Data in this exercise.

###

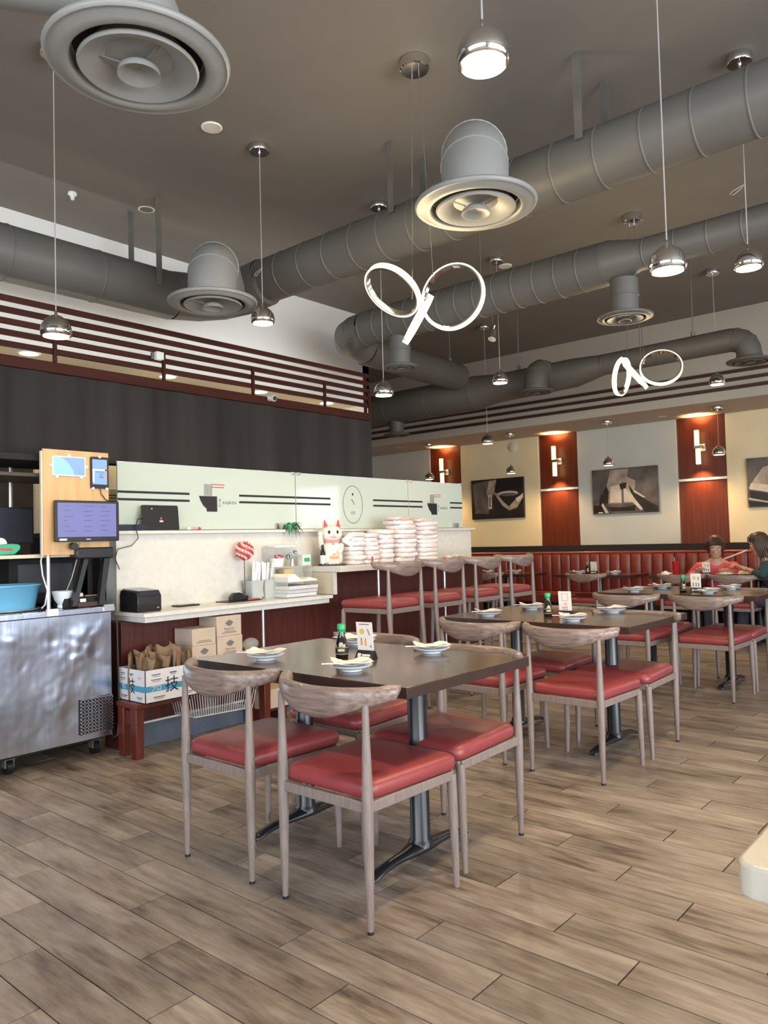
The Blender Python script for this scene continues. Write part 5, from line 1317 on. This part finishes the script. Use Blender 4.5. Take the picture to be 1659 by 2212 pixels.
# ================================================================== PEOPLE AND THEIR TABLE
def skin_body(name, verts, edges, radii, m, parent, root=0, sub=2):
    me = bpy.data.meshes.new(name); me.from_pydata(verts, edges, [])
    o = bpy.data.objects.new(name, me); COL.objects.link(o); o.parent = parent
    md = o.modifiers.new('skin', 'SKIN'); md.use_smooth_shade = True
    sv = me.skin_vertices[0].data if me.skin_vertices else None
    if sv is None:
        bm = bmesh.new(); bm.from_mesh(me); bm.verts.layers.skin.verify(); bm.to_mesh(me); bm.free(); sv = me.skin_vertices[0].data
    for i, r in enumerate(radii):
        sv[i].radius = r if isinstance(r, tuple) else (r, r); sv[i].use_root = (i == root)
    me.materials.append(m)
    s = o.modifiers.new('sub', 'SUBSURF'); s.levels = sub; s.render_levels = sub
    return o
def person(label, loc, rz, lean, headtilt, shirt, hair_m, hair_long, arms):
    """seated figure, local +X is the way it faces; hips at the seat"""
    t = thing('person', label, 'person', loc, rz)
    hip = Vector((0, 0, .10)); chest = hip+Vector((math.sin(lean)*.30, 0, math.cos(lean)*.30)); neckb = hip+Vector((math.sin(lean)*.46, 0, math.cos(lean)*.45))
    neck = neckb+Vector((.03, 0, .06)); hc = neck+Vector((.035+.05*math.sin(headtilt), 0, .115))
    V = [hip, (hip+chest)/2, chest, neckb, neck, neck+Vector((.015, 0, .03))]; E_ = [(0, 1), (1, 2), (2, 3), (3, 4), (4, 5)]; Rr = [(.12, .14), (.105, .125), (.105, .135), (.048, .062), .043, .046]
    SV, SE, SR = list(V[:4]), [(0, 1), (1, 2), (2, 3)], [(.145, .165), (.13, .15), (.135, .17), (.092, .135)]
    for s, (el, wr, curl) in zip((-1, 1), arms):
        sh = neckb+Vector((0, s*.17, -.06)); el = Vector(el); wr = Vector(wr)
        n = len(V); V += [sh, el, wr]; E_ += [(3, n), (n, n+1), (n+1, n+2)]; Rr += [.044, .036, .025]
        m = len(SV); SV += [sh, el, el.lerp(wr, .72)]; SE += [(3, m), (m, m+1), (m+1, m+2)]; SR += [.080, .056, .044]
        # palm, four fingers and a thumb
        d = (wr-el).normalized(); side = d.cross(Vector((0, 0, 1))).normalized(); dn = side.cross(d)
        n = len(V); palm = wr+d*.055; V += [palm]; E_ += [(n-1, n)]; Rr += [(.022, .034)]
        for f in range(4):
            o0 = side*(.026-.0175*f); L = (.062, .072, .067, .052)[f]
            a = palm+o0*1.0+d*.022; b1 = a+d*L*.5+dn*(-.010*curl)*s*0-Vector((0, 0, .012*curl)); c1 = b1+d*L*.38-Vector((0, 0, .026*curl))
            k = len(V); V += [a, b1, c1]; E_ += [(n, k), (k, k+1), (k+1, k+2)]; Rr += [.0095, .0085, .0075]
        k = len(V); th = wr+d*.025+side*.034*(-s); V += [th, th+d*.034+side*.014*(-s)]; E_ += [(n, k), (k, k+1)]; Rr += [.011, .009]
    # legs under the table
    for s in (-1, 1):
        n = len(V); kn = Vector((.42, s*.10, .09)); an = Vector((.44, s*.10, -.36)); to = Vector((.56, s*.11, -.42))
        V += [hip+Vector((.04, s*.09, -.02)), kn, an, to]; E_ += [(0, n), (n, n+1), (n+1, n+2), (n+2, n+3)]; Rr += [.085, .058, .038, .035]
    skin_body('body', [tuple(v) for v in V], E_, Rr, M['skin'], t)
    skin_body('shirt', [tuple(v) for v in SV], SE, SR, M[shirt], t)
    PV = [hip]; PE = []; PR = [(.15, .17)]
    for s in (-1, 1):
        n = len(PV); PV += [hip+Vector((.06, s*.09, -.02)), Vector((.42, s*.10, .09)), Vector((.44, s*.10, -.33))]; PE += [(0, n), (n, n+1), (n+1, n+2)]; PR += [.095, .070, .052]
    skin_body('trousers', [tuple(v) for v in PV], PE, PR, M['denim'], t)
    Hx = Matrix.Translation(hc) @ Matrix.Rotation(headtilt, 4, 'Y')
    # head with jaw, built as one lofted surface
    rg = []
    for z, rx, ry, ox in ((-.115, .030, .026, .040), (-.105, .045, .040, .032), (-.085, .062, .054, .018), (-.05, .080, .066, .006), (0, .092, .074, 0), (.045, .094, .076, -.004), (.085, .078, .066, -.008), (.108, .050, .044, -.010), (.118, .015, .014, -.010)):
        rg.append([(ox+rx*math.cos(a*PI/12), ry*math.sin(a*PI/12), z) for a in range(24)])
    hd = MB(Hx).loft(rg).build('head', M['skin'], t, angle=80)
    MB(Hx).loft([[(.086, -.008, .012), (.086, .008, .012), (.080, .0, .02)], [(.108, -.013, -.030), (.108, .013, -.030), (.085, 0, -.036)]]).build('nose', M['skin'], hd, bevel=.004)
    for s in (-1, 1):
        MB(Hx).ell((.080, s*.031, .008), (.010, .014, .008), 10, 6).build('eye', M['whiteplastic'], hd)
        MB(Hx).ell((.0885, s*.031, .008), (.004, .006, .006), 8, 6).build('iris', M['ink'], hd)
        MB(Hx).tube([(.083, s*.018, .028), (.087, s*.032, .032), (.078, s*.048, .027)], .003, 5).build('eyebrow', M[hair_m], hd)
        MB(Hx).ell((-.002, s*.077, -.005), (.018, .008, .028), 10, 8).build('ear', M['skin'], hd)
    MB(Hx).tube([(.074, -.024, -.060), (.082, 0, -.062), (.074, .024, -.060)], [.002, .005, .002], 6).build('mouth', M['inkred'], hd)
    # hair cap made of strands laid over the skull
    hb = MB(Hx); rg = []
    for z, rx, ry, ox in (((-.15 if hair_long else -.03), .085, .098, -.040), (-.03, .100, .094, -.030), (.03, .107, .093, -.018), (.075, .104, .088, -.012), (.110, .080, .070, -.012), (.135, .040, .035, -.012), (.138, .01, .01, -.012)):
        ring = []
        for a in range(36):
            an = a*PI/18; k = 1+.035*math.sin(9*an+z*40)
            c = math.cos(an); x = ox+rx*c*k; y = ry*math.sin(an)*k
            if z < .06 and c > .35: x = min(x, .052-.0*z); y = math.copysign(max(abs(y), .074), y) if abs(y) > .03 else y
            if z < .03 and c > .2: x = min(x, .015)
            ring.append((x, y, z))
        rg.append(ring)
    hb.loft(rg); hr = hb.build('hair', M[hair_m], t, angle=80)
    random.seed(6)
    for k in range(26):
        a = R(-150+300*k/25)
        if abs(a) < R(40): continue
        x0, y0 = -.015-.09*math.cos(a)*-1, .085*math.sin(a); x0 = .0+.085*math.cos(a)-.03
        zb = (-.17 if hair_long else -.045)+random.uniform(-.02, .02)
        MB(Hx).tube([(x0*.8, y0*.8, .09), (x0*1.12, y0*1.12, .03), (x0*1.18, y0*1.16, -.03), (x0*1.10, y0*1.08, zb)], [.012, .017, .016, .004], 6).build('hair_lock', M[hair_m], hr)
    for k in range(7):
        y = -.045+.015*k
        MB(Hx).tube([(.02, y*.6, .130), (.075, y, .100), (.094, y*1.25, .062)], [.012, .014, .005], 6).build('fringe', M[hair_m], hr)
    return t, Hx
p1, H1 = person('person in a coral pink top leaning over a plate on the banquette', (-2.99, 9.50, .40), R(-72), R(22), R(24), 'pinkshirt', 'hairA', False,
    [((.16, -.30, .33), (.30, -.20, .42), 1.0), ((.20, .26, .36), (.34, .12, .42), 1.0)])
MB(H1).tube([(.095, -.052, .010), (.100, -.030, -.006), (.102, -.012, .008), (.100, -.030, .022)], .0022, 6, closed=True).tube([(.095, .052, .010), (.100, .030, -.006), (.102, .012, .008), (.100, .030, .022)], .0022, 6, closed=True).tube([(.102, -.012, .01), (.104, .012, .01)], .002, 5).build('glasses', M['steelbar'], p1)
p2, H2 = person('person with long brown hair in a dark teal top eating with chopsticks', (-2.20, 9.27, .42), R(-168), R(20), R(18), 'tealtop', 'hairB', True,
    [((.22, -.26, .33), (.44, -.12, .44), 1.4), ((.20, .26, .36), (.34, .14, .42), 1.0)])
for k, dz in enumerate((0, .008)):
    tag(MB().tube([(-2.56, 9.23, 1.05+dz), (-2.78, 9.12, .955+dz)], [.0032, .0024], 6).build('eating_chopstick', M['card']), 'pale chopstick held by the long-haired person', 'chopsticks', 'chopsticks in the hand')
def cup(x, y, n, lid=False):
    t = thing('tumbler', 'tall red plastic tumbler '+n, 'cup', (x, y, .770))
    MB().lathe([(.001, 0), (.030, 0), (.033, .01), (.041, .155), (.043, .160), (.040, .162), (.037, .15), (.029, .02), (.001, .012)], 24).build('cup_body', M['redcup'], t, angle=50)
    MB().tube([(.005, 0, .02), (-.01, -.01, .21)], .0035, 6).build('drinking_straw', M['straw'], t)
cup(-3.33, 9.12, 'left of the person in pink'); cup(-2.33, 9.10, 'before the long-haired person')
for x, y, n, r in ((-2.78, 9.16, 'heaped with noodles before the person in pink', .11), (-2.60, 9.22, 'beside the right tumbler', .09)):
    t = thing('food_plate', 'white plate '+n, 'plate', (x, y, .770))
    MB().lathe([(.001, .006), (.06*r/.11, .003), (r, .018), (r*1.01, .022), (r*.9, .018), (.001, .012)], 26).build('dish', M['porcelain'], t)
    MB().ell((-.02, 0, .02), (r*.55, r*.5, .032), 14, 8).ell((.03, .01, .02), (r*.4, r*.4, .022), 12, 8).build('noodle_heap', M['food'], t)
t = thing('crumpled_napkin', 'crumpled white napkin beside the left tumbler', 'napkin', (-3.45, 9.12, .770))
MB().grid(lambda u, v: ((u-.5)*.12, (v-.5)*.10, .004+.06*max(0, noise.noise(Vector((u*3, v*3, 1)))+.2)), 10, 10).build('napkin_sheet', M['paper'], t)
plate(-2.12, 9.42, 0, 'at the right of the occupied table')
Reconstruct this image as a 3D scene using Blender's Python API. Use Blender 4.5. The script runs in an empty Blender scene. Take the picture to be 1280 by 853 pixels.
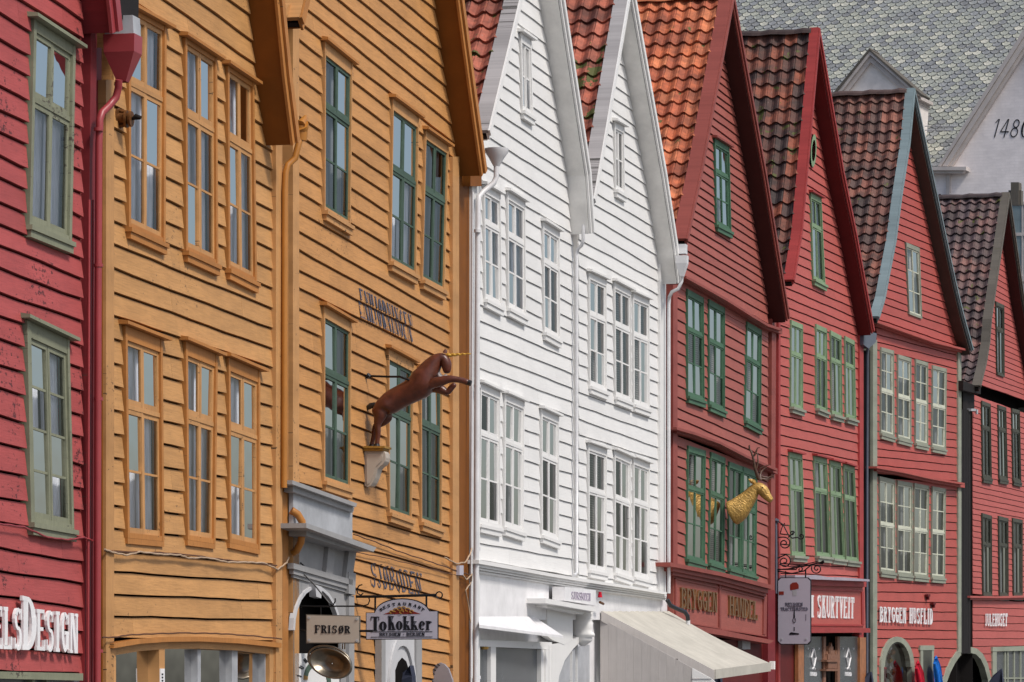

###

Pull out every line of the entries that includes the word "script".

The completed task.
The Blender Python script for this scene continues. Write part 5, from line 1317 on. This part finishes the script. Use Blender 4.5. Take the picture to be 1659 by 2212 pixels.
Reconstruct this image as a 3D scene using Blender's Python API. Use Blender 4.5. The script runs in an empty Blender scene. Take the picture to be 1280 by 853 pixels.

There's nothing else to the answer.